On Sun, Nov 7, 2010 at 8:09 PM, Adam Kocoloski <[email protected]> wrote:
> On Nov 7, 2010, at 2:52 PM, Filipe David Manana wrote:
>
>> On Sun, Nov 7, 2010 at 7:20 PM, Adam Kocoloski <[email protected]> wrote:
>>> On Nov 7, 2010, at 11:35 AM, Filipe David Manana wrote:
>>>
>>>> Also, with this patch I verified (on Solaris, with the 'zpool iostat
>>>> 1' command) that when running a writes only test with relaximation
>>>> (200 write processes), disk write activity is not continuous. Without
>>>> this patch, there's continuous (every 1 second) write activity.
>>>
>>> I'm confused by this statement. You must be talking about relaximation runs 
>>> with delayed_commits = true, right?  Why do you think you see larger 
>>> intervals between write activity with the optimization from COUCHDB-767?  
>>> Have you measured the time it takes to open the extra FD?  In my tests that 
>>> was a sub-millisecond operation, but maybe you've uncovered something else.
>>
>> No, it happens for tests with delayed_commits = false. The only
>> possible explanation I see for the variance might be related to the
>> Erlang VM scheduler decisions about when to start/run that process.
>> Nevertheless, I dont know the exact cause, but the fsync run frequency
>> varies a lot.
>
> I think it's worth investigating.  I couldn't reproduce it on my plain-old 
> spinning disk MacBook with 200 writers in relaximation; the IOPS reported by 
> iostat stayed very uniform.
>
>>>> For the goal of not having readers getting blocked by fsync calls (and
>>>> write calls), I would propose using a separate couch_file process just
>>>> for read operations.
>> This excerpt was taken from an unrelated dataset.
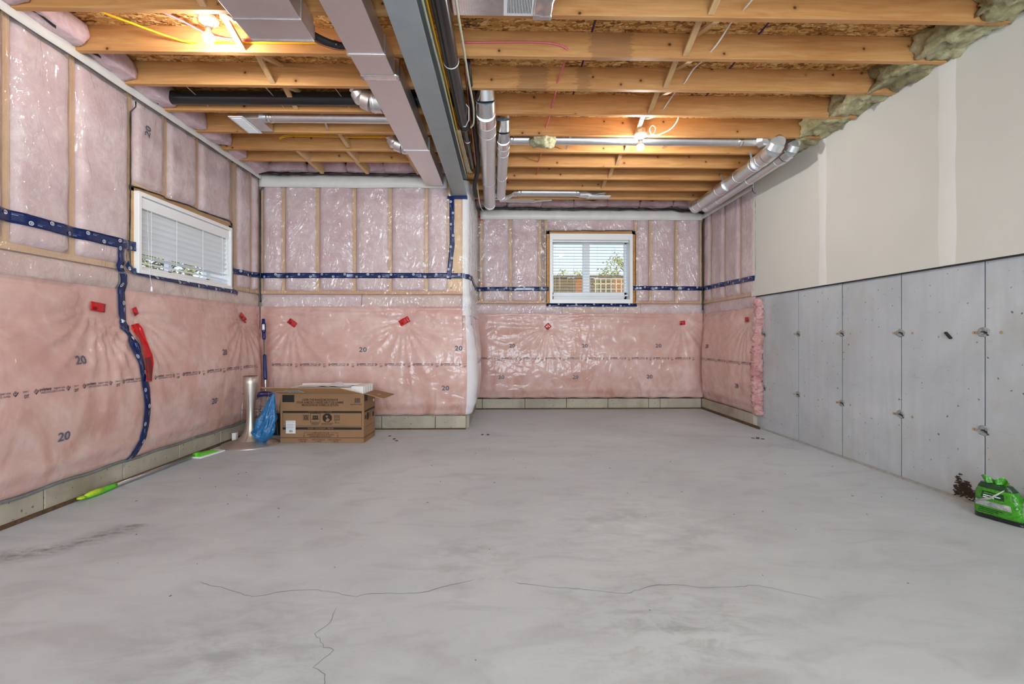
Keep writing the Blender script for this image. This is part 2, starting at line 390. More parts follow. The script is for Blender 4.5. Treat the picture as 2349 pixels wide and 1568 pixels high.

I have a branch in my github for this (with
>>>> COUCHDB-767 reverted). It needs to be polished, but the relaximation
>>>> tests are very positive, both reads and writes get better response
>>>> times and throughput:
>>>>
>>>> https://github.com/fdmanana/couchdb/tree/2_couch_files_no_batch_reads
>>>
>>> I'd like to propose an alternative optimization, which is to keep a 
>>> dedicated file descriptor open in the couch_db_updater process and use that 
>>> file descriptor for _all_ IO initiated by the db_updater.  The advantage is 
>>> that the db_updater does not need to do any message passing for disk IO, 
>>> and thus does not slow down when the incoming message queue is large.  A 
>>> message queue much much larger than the number of concurrent writers can 
>>> occur if a user writes with batch=ok, and it can also happen rather easily 
>>> in a BigCouch cluster.
>>
>> I don't see how that will improve things, since all write operations
>> will still be done in a serialized manner. Since only couch_db_updater
>> writes to the DB file, and since access to the couch_db_updater is
>> serialized, to me it only seems that you're solution avoids one level
>> of indirection (the couch_file process). I don't see how, when using a
>> couch_file only for writes, you get the message queue for that
>> couc_file process full of write messages.
>
> It's the db_updater which gets a large message queue, not the couch_file.  
> The db_updater ends up with a big backlog of update_docs messages that get in 
> the way when it needs to make gen_server calls to the couch_file process for 
> IO.  It's a significant problem in R13B, probably less so in R14B because of 
> some cool optimizations by the OTP team.

So, let me see if I get it. The couch_db_updater process is slow
picking the results of the calls to the couch_file process because its
mailbox is full of update_docs messages?

>
>> Also, what I did on that branch is a bit more generic, as it works for
>> view index files as well, and doesn't introduce significant changes
>> elsewhere except in couch_file.erl. Of course your solution might be
>> extended to the view updater process as well easily, I don't have
>> anything against it.
>>
>> Anyway, +1.
>
> I do like that the work you did applies immediately to the view group files.  
> Applying what I'm proposing to the view updater would probably be easy, but 
> not "zero lines changed" easy.  On the other hand, the problem I'm trying to 
> avoid is a non-issue with views, since they're never updated directly by 
> clients.  Best,
>
> Adam
>
>



-- 
Filipe David Manana,
[email protected], [email protected]

"Reasonable men adapt themselves to the world.
 Unreasonable men adapt the world to themselves.
 That's why all progress depends on unreasonable men."